Fréquemment, les associations démarchent elles-mêmes les entreprises, et les relations ne sont pas forcément simples au départ. “Nous formons les associations pour qu’elles abordent au mieux leur relation avec l’entreprise, explique Charlotte Dekoker, déléguée générale d’Admical. Au sein des associations, les bénévoles sont souvent passionnés, mais avec une culture différente de celle de l’entreprise. La présence d’une personne au sein de l’association habituée au monde de l’entreprise possédant certaines compétences en termes de communication et de négociation, est essentielle. Celle-ci doit par exemple savoir pitcher un projet en deux minutes.”

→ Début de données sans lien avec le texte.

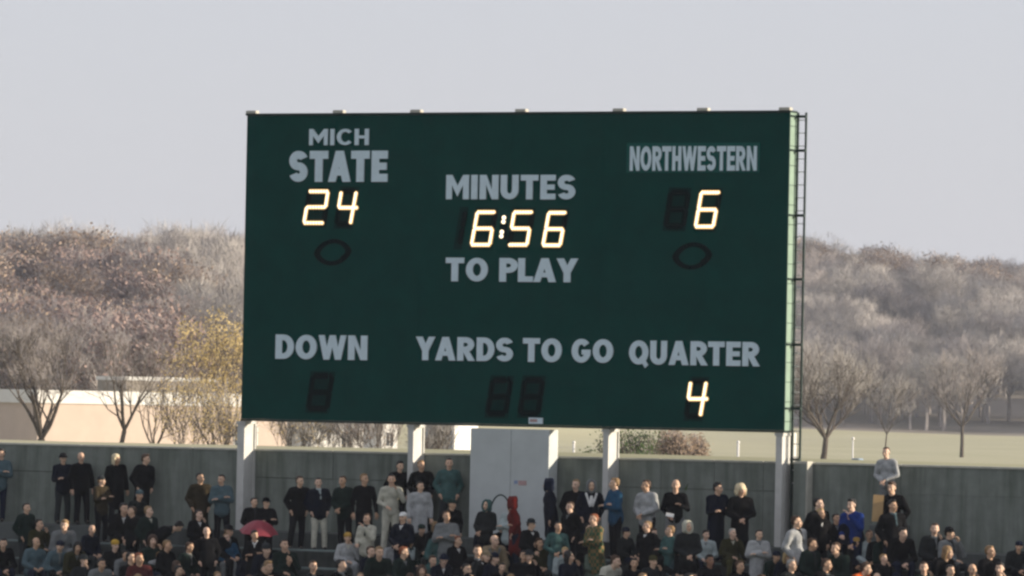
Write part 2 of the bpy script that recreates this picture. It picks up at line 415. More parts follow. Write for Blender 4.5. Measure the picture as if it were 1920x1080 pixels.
# brush seen under the board
for i, (px, dep, h, rad, tw_, lf, lab) in enumerate([
    (560, 285, 4.4, 2.2, 'twig2', 'gold', 'straw coloured brush under the scoreboard next to the tan building'),
    (640, 290, 4.3, 2.0, 'twig2', None, 'leafless pale brush in front of the white house wall'),
    (710, 285, 4.5, 1.9, 'twig', 'brownleaf', 'grey brown brush between the two white house walls'),
    (830, 230, 3.9, 1.1, 'twig2', None, 'bare twigs crossing the dark door of the truck')]):
    tree('brush', gpos(px, dep), h, rad, 60 + i, lab, 'bush', None, tw_, lf, levels=4, kids=3, n_twig=4, tw=.008, tl=.5, n_leaf=3, ls=.05, spread=.3, trunk_h=.12, r=.05, clump=.6)
for i, (px, dep, h, rad, lf, lab) in enumerate([
    (1190, 200, 3.6, 1.2, 'green', 'dark green bush right of the fourth scoreboard column'),
    (1118, 210, 2.6, .6, 'green', 'low green bush between the booth and the fourth column'),
    (1272, 205, 3.55, .75, 'brownleaf', 'taller rust brown shrub below the scoreboard on the lawn'),
    (1318, 215, 3.35, .4, 'brownleaf', 'smaller rust brown shrub right of the taller one'),
    (1240, 208, 2.75, .35, 'green', 'tiny olive shrub between the green bush and the brown shrub')]):
    tree('shrub', gpos(px, dep), h, rad, 80 + i, lab, 'bush', None, 'twig', lf, levels=4, kids=3, n_twig=2, tw=.008, tl=.25, n_leaf=6, ls=.05, spread=.16, trunk_h=.12, r=.04)

# ------------------------------------------------------------------ far buildings, truck, posts
M['tanwall'] = new_mat('tan_render', (.50, .41, .345), rough=.9, var=.06, scale=1)
M['whitewall'] = new_mat('white_render', (.66, .65, .62), rough=.85, var=.06, scale=1)
M['bluewall'] = new_mat('blue_grey_siding', (.22, .29, .36), rough=.8, var=.08)
M['darkwin'] = new_mat('dark_window_glass', (.02, .03, .04), rough=.15, spec=.6)
M['roofgrey'] = new_mat('grey_roof', (.16, .16, .16), rough=.8, var=.1)
def rel(root): return root
def building(name, px, dep, turn, wid, deep, h, roof_h, wallm, roofm, label, wins=(), kind='flat', fascia=.0):
    """local x along the facade facing -y; turned about z"""
    p = gpos(px, dep)
    root = empty(name, p, label, 'building', None, turn)
    MB().box(-wid / 2, wid / 2, 0, deep, -.5, h).obj('wall', wallm, root)
    if kind == 'flat':
        MB().box(-wid / 2 - .12, wid / 2 + .12, -.12, deep + .12, h + .003, h + roof_h).obj('roof_fascia', roofm, root)
    else:
        V = [(-wid / 2 - .2, -.25, h - .1), (wid / 2 + .2, -.25, h - .1), (wid / 2 + .2, deep + .25, h - .1), (-wid / 2 - .2, deep + .25, h - .1), (-wid / 2 - .2, deep / 2, h + roof_h), (wid / 2 + .2, deep / 2, h + roof_h)]
        mesh_obj('roof', V, [(0, 1, 5, 4), (2, 3, 4, 5), (0, 4, 3), (1, 2, 5), (0, 3, 2, 1)], roofm, root)
        gb = MB(); 
    for (x, z, ww, hh) in wins:
        fr = MB().box(x - ww / 2 - .08, x + ww / 2 + .08, -.05, -.003, z - .08, z + hh + .08).obj('window', M['white'], root)
        MB().box(x - ww / 2, x - .03, -.065, -.053, z, z + hh).obj('pane', M['darkwin'], fr)
        MB().box(x + .03, x + ww / 2, -.065, -.053, z, z + hh).obj('pane', M['darkwin'], fr)
    return root
turn = TH + R(40)
building('tan_building', 320, 312, turn, 17, 9, 3.95, .72, M['tanwall'], M['whitewall'], 'low tan building with a white roof band left of the scoreboard', wins=[(5.6, 1.3, 1.5, 1.6)])
building('white_shed', 330, 520, TH + R(30), 9, 6, 5.8, .35, M['litter'], M['whitewall'], 'long shed with a thin white roof line behind the tan building', )
building('white_house', 645, 330, TH + R(35), 3.6, 4, 3.5, 1.0, M['whitewall'], M['roofgrey'], 'white house wall seen through brush under the scoreboard', wins=[(.6, 1.6, .7, 1.0)], kind='gable')
building('white_house', 742, 345, TH + R(35), 1.2, 3, 3.3, .6, M['whitewall'], M['roofgrey'], 'narrow white house gable just left of the second column', wins=[(0, 1.7, .5, .8)], kind='gable')
# truck
tp = gpos(830, 300); tr = empty('box_truck', tp, 'white box truck with a dark rear door parked left of the grey booth', 'truck', None, TH - R(14))
bx = MB(); wv = 1.98
bx.box(-wv / 2, wv / 2, .06, 5, .9, 3.32); bx.obj('cargo_box', M['white'], tr)
fr = MB(); fr.box(-wv / 2, -wv / 2 + .1, -.0, .058, .9, 3.32); fr.box(wv / 2 - .1, wv / 2, 0, .058, .9, 3.32); fr.box(-wv / 2 + .102, wv / 2 - .102, 0, .058, 3.2, 3.32); fr.obj('rear_frame', M['white'], tr)
for k in range(5):
    z0 = .92 + k * .455
    MB().box(-wv / 2 + .105, wv / 2 - .105, .02, .056, z0, z0 + .44).obj('door_slat', M['bluewall'], tr)
MB().box(-.85, .85, 5.05, 6.9, .6, 2.3, .12).obj('cab', M['white'], tr)
for x in (-.85, .85):
    for y in (1, 5.8): MB().tube((x - .12, y, .42), (x + .12, y, .42), .42, n=14).obj('wheel', M['leather'], tr)
# posts on the lawn
for px, dep, h, lab in [(1088, 240, 2.85, 'slim white post on the lawn left of the fourth column'), (1396, 240, 3.0, 'thicker white post on the lawn near the fifth column'), (1611, 250, 3.2, 'thin white post behind the wall at the right')]:
    p = gpos(px, dep); t_ = empty('white_post', p, lab, 'post', 'white posts on the lawn')
    MB().tube((0, 0, -.2), (0, 0, h), .055 if px != 1611 else .035, n=8).obj('shaft', M['white'], t_, True)
    MB().ball((0, 0, h), .075).obj('finial', M['white'], t_, True)
# cabinet behind the wall at the right
p = on_y(1611, 872, 7.0); cb = empty('utility_cabinet', (p.x, 7.0, -.85), 'grey and white utility cabinet standing behind the wall at the right', 'cabinet')
MB().box(-.22, .0, 0, .3, -.2, .20, .03).obj('grey_housing', M['bluewall'], cb)
MB().box(.004, .26, 0, .3, -.2, .16, .03).obj('white_housing', M['white'], cb)

# ------------------------------------------------------------------ scoreboard
W, H = 13.907, 7.099
sb = empty('scoreboard', (0, 0, 0), 'huge dark green football scoreboard with white lettering and lit bulb numerals', 'scoreboard')
def bw(px, py, y=0): p = on_y(px, py, y); return p.x, p.z
DB = .36
MB().box(-W / 2, W / 2, 0, DB, 0, H).obj('face_panel', M['board'], sb)
MB().box(W / 2 + .003, W / 2 + .02, .0, DB, .0, H).obj('side_panel', M['mint'], sb)
tb = MB(); tb.box(-W / 2 - .03, W / 2 + .03, -.03, DB + .01, H + .003, H + .05); tb.obj('top_trim', M['darkedge'], sb)
tb = MB(); tb.box(-W / 2 - .01, W / 2 + .01, -.015, DB, -.05, -.003); tb.obj('bottom_trim', M['darkedge'], sb)
for px in (472, 635, 780, 977, 1160, 1318, 1482):
    x, z = bw(px, 212)
    x = min(x, W / 2 - .12)
    MB().box(x - .14, x + .14, -.05, .12, H + .053, H + .12, .015).obj('roof_beam', M['cream'], sb)
# faint sheet joints on the face: shallow cover strips
for i in range(1, 6):
    x = -W / 2 + W * i / 6 + .0
    MB().box(x - .012, x + .012, -.004, -.0005, .02, H - .02).obj('cover_strip', M['board'], sb)
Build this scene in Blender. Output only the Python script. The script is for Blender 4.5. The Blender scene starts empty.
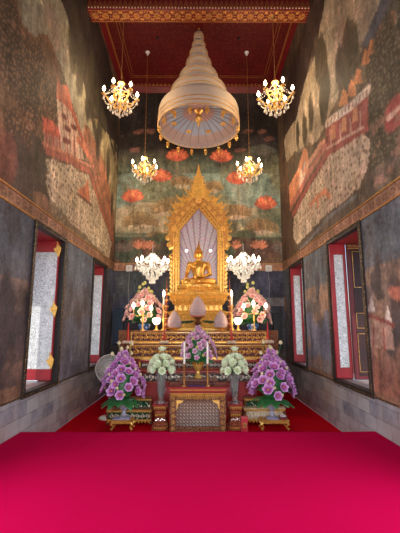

Association et entreprise, deux cultures à marier
Dans le cadre du mécénat d’entreprise, le choix des associations est primordial, nécessitant la définition de critères de sélection. L’entreprise doit se montrer vigilante sur la santé financière et le sérieux de l’association. Dans certains cas, le processus démarre de façon quelque peu artisanale, mais se professionnalise et se structure par la suite. La relation devra être cadrée, notamment par le biais d’une convention de mécénat, laquelle précisera quels sont les retours attendus en termes d’information ou les modalités d’implication des collaborateurs. “Notre objectif est de s’accorder sur des partenariats d’une durée minimale de trois années, ce qui laisse le temps d’apprendre à se connaître et chaque année d’aller un peu plus loin”, précise Pascale Humbert, responsable du mécénat de la Fondation Visio.
En France, le mécénat représente 3,5 Mde par an. Ce montant global équivaut à 0,17 % du PIB en France, contre 0,1 % aux États-Unis.
Par ailleurs, plus de 80 % des entreprises souhaitent poursuivre l’année qui vient leur engagement dans le domaine du mécénat, voire l’augmenter.